The burst of first-quarter retail deals in Hong Kong was led by Henderson Land’s Sunlight REIT, which in January acquired the West 9 Zone Kids children’s mall in Kowloon from local investor Francis Law for $95 million.

Oscar Chan, head of Hong Kong capital markets at JLL

In March, China Overseas Land & Investment sold the retail podium at the One Kai Tak residential complex to an undisclosed buyer for $77 million, the report said. The disposal came after COLI announced last November that it would sell a 30 percent stake in a residential plot on the former Kai Tak airstrip to a 50:50 joint venture between units of its parent group, China State Construction and Engineering Corp, and a subsidiary of China Construction Bank Corporation for $173 million.

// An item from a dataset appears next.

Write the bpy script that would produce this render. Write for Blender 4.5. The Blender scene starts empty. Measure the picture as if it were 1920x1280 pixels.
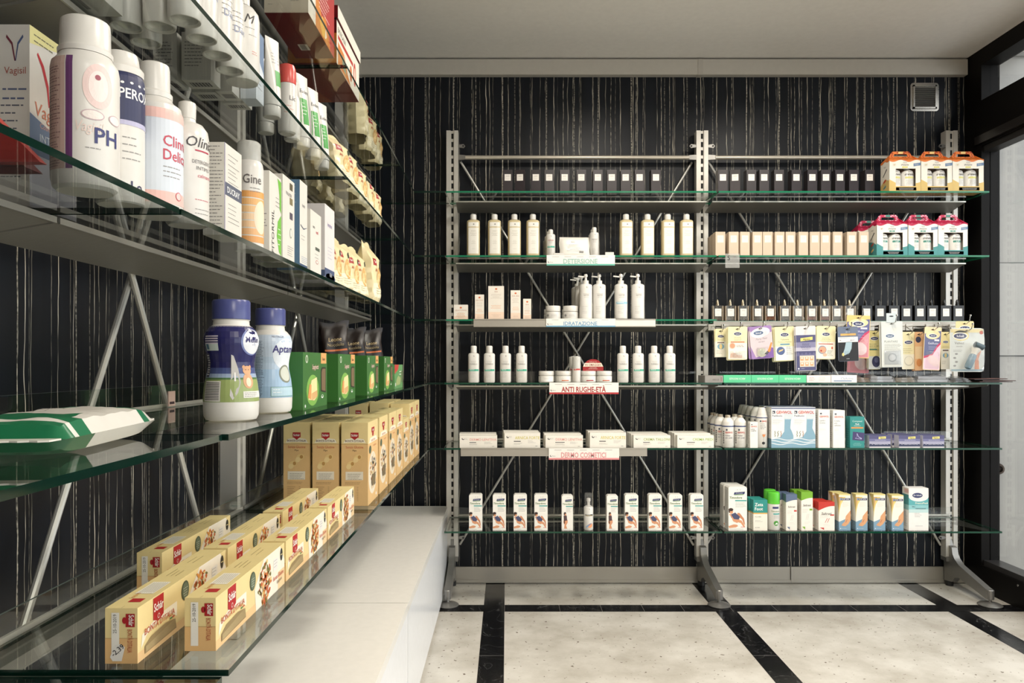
import bpy, math, random
from mathutils import Vector, Matrix
random.seed(7)
PI = math.pi
SC = bpy.context.scene
COL = SC.collection

# ------------------------------------------------------------------ camera, world, lights, exposure
F = 1400.0            # focal length in pixels of a 1920 px wide frame
HC = 1.118            # height of the lens above the floor
VX, VY = 950.0, 680.0 # where the lens axis meets the picture
cam = bpy.data.cameras.new('camera')
cam.sensor_width = 36.0
cam.lens = F / 1920 * 36
cam.shift_x = (960 - VX) / 1920
cam.shift_y = (VY - 640) / 1920
cam.clip_start = 0.02
camo = bpy.data.objects.new('camera', cam)
camo.location = (0, 0, HC)
camo.rotation_euler = (PI / 2, 0, 0)
COL.objects.link(camo)
SC.camera = camo

w = bpy.data.worlds.new('world')
SC.world = w
w.use_nodes = True
w.node_tree.nodes['Background'].inputs[0].default_value = (0.96, 0.98, 1.0, 1)
w.node_tree.nodes['Background'].inputs[1].default_value = 3.3
SC.view_settings.view_transform = 'Standard'
SC.view_settings.look = 'None'
SC.view_settings.exposure = 0.0
SC.view_settings.gamma = 1.0
SC.view_settings.use_curve_mapping = False
SC.cycles.transparent_max_bounces = 40
SC.cycles.max_bounces = 8
SC.cycles.diffuse_bounces = 3
SC.cycles.caustics_reflective = False
SC.cycles.caustics_refractive = False
SC.cycles.sample_clamp_indirect = 4.0


def area(name, loc, size, power, color=(1, .93, .82), rot=(0, 0, 0), sy=None, spread=180):
    l = bpy.data.lights.new(name, 'AREA')
    l.energy = power
    l.color = color
    l.size = size
    l.spread = math.radians(spread)
    if sy:
        l.shape = 'RECTANGLE'
        l.size_y = sy
    o = bpy.data.objects.new(name, l)
    o.location = loc
    o.rotation_euler = rot
    COL.objects.link(o)
    return o


area('ceiling_and_fill_light', (0.55, 2.40, 2.63), .30, 23, sy=.30, spread=165)
area('ceiling_and_fill_light', (1.50, 2.40, 2.63), .30, 23, sy=.30, spread=165)
area('ceiling_and_fill_light', (1.15, 0.85, 2.63), .45, 26, (1, .88, .74), sy=.45, spread=165)
area('ceiling_and_fill_light', (1.25, -1.2, 2.63), .8, 46, sy=.8)  # unseen wide fill light, added to brighten the room

# ------------------------------------------------------------------ materials


def lin(c):
    c = c / 255.0
    return c / 12.92 if c <= .04045 else ((c + .055) / 1.055) ** 2.4


MATS = {}


def node_mat(name):
    m = bpy.data.materials.new(name)
    m.use_nodes = True
    nt = m.node_tree
    return m, nt, nt.nodes, nt.links, nt.nodes['Principled BSDF']


def plain(key):
    rgb = key[:3]
    rough = key[3] if len(key) > 3 else .45
    metal = key[4] if len(key) > 4 else 0
    m, nt, N, L, b = node_mat('paint_%02x%02x%02x' % tuple(int(c) for c in rgb))
    if metal == 0:
        gy = .3 * rgb[0] + .59 * rgb[1] + .11 * rgb[2]
        rgb = [c + (gy - c) * .12 for c in rgb]
    col = [lin(c) for c in rgb]
    tc = N.new('ShaderNodeTexCoord')
    nz = N.new('ShaderNodeTexNoise')
    nz.inputs['Scale'].default_value = 40
    L.new(tc.outputs['Object'], nz.inputs['Vector'])
    mx = N.new('ShaderNodeMix')
    mx.data_type = 'RGBA'
    mx.inputs[6].default_value = (*[c * .95 for c in col], 1)
    mx.inputs[7].default_value = (*[min(1, c * 1.05) for c in col], 1)
    L.new(nz.outputs['Fac'], mx.inputs[0])
    L.new(mx.outputs[2], b.inputs['Base Color'])
    b.inputs['Roughness'].default_value = rough
    b.inputs['Metallic'].default_value = metal
    return m


def glassy(name, tint, ior=1.5, rough=0.0, body=None, bodyfac=0.0):
    """flat pane: see-through with a Fresnel mirror coat, optionally a little milky"""
    m, nt, N, L, b = node_mat(name)
    N.remove(b)
    out = N['Material Output']
    geo = N.new('ShaderNodeNewGeometry')
    mr = N.new('ShaderNodeMapRange')
    mr.inputs[3].default_value = ior
    mr.inputs[4].default_value = 1 / ior
    L.new(geo.outputs['Backfacing'], mr.inputs[0])
    fr = N.new('ShaderNodeFresnel')
    L.new(mr.outputs[0], fr.inputs['IOR'])
    tr = N.new('ShaderNodeBsdfTransparent')
    tr.inputs[0].default_value = (*tint, 1)
    gl = N.new('ShaderNodeBsdfGlossy')
    gl.inputs['Roughness'].default_value = rough
    last = tr
    if body:
        df = N.new('ShaderNodeBsdfDiffuse')
        df.inputs[0].default_value = (*[lin(c) for c in body], 1)
        m2 = N.new('ShaderNodeMixShader')
        m2.inputs[0].default_value = bodyfac
        L.new(tr.outputs[0], m2.inputs[1])
        L.new(df.outputs[0], m2.inputs[2])
        last = m2
    mx = N.new('ShaderNodeMixShader')
    L.new(fr.outputs[0], mx.inputs[0])
    L.new(last.outputs[0], mx.inputs[1])
    L.new(gl.outputs[0], mx.inputs[2])
    L.new(mx.outputs[0], out.inputs[0])
    return m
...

Hong Kong’s sole office deal tracked by JLL in the first quarter was New World Development’s sale of the KOHO commercial building to an undisclosed buyer for $217 million. The company controlled by the billionaire Cheng family had sought $390 million for the property as recently as 2020, according to a Mingtiandi report.

Elsewhere in the region, Japan outperformed key markets with a 4.7 percent year-on-year rise to $8.9 billion in first-quarter investment activity, boosted by Odakyu Electric Railway’s sale of its Odakyu Dai-ichi Seimei office building to Dai-ichi Life for $536 million.

Towards the end of the quarter, Odakyu agreed to sell the Hyatt Regency Tokyo to a joint venture of KKR and Gaw Capital for a yet-to-be-disclosed price. Another overseas investor, BentallGreenOak, scooped up the Rihga Royal Hotel Osaka for $415 million, seizing on Japan’s weak currency and low borrowing costs.

“Since the new Bank of Japan governor suggested that the central bank was to continue with the current ultra-low quantitative easing monetary policy, Japan is the only major property market in the world where positive leverage yield spread can be achieved,” JLL said.

Office Syndrome

APAC office investment fell more than 26 percent year-on-year to $12.7 billion in the January-to-March period, marking one of the sector’s softest quarters on record. Large pockets of the region saw fewer office trades as interest rate headwinds and asset repricing slowed activity, according to JLL.

Office deals of $300 million or more nearly evaporated, with asset managers struggling to secure funds and bearish outlooks in the North American and European markets beginning to seep into Asia.

While APAC is lagging behind in the current adjustment cycle, JLL doesn’t anticipate a material correction in price levels, said Pamela Ambler, head of investor intelligence for Asia Pacific at the consultancy.

“We expect the level of repricing to peak in the second quarter of 2023 and then moderate in the latter half of this year as borrowing costs are expected to come off with potential rate cuts going forward,” Ambler said.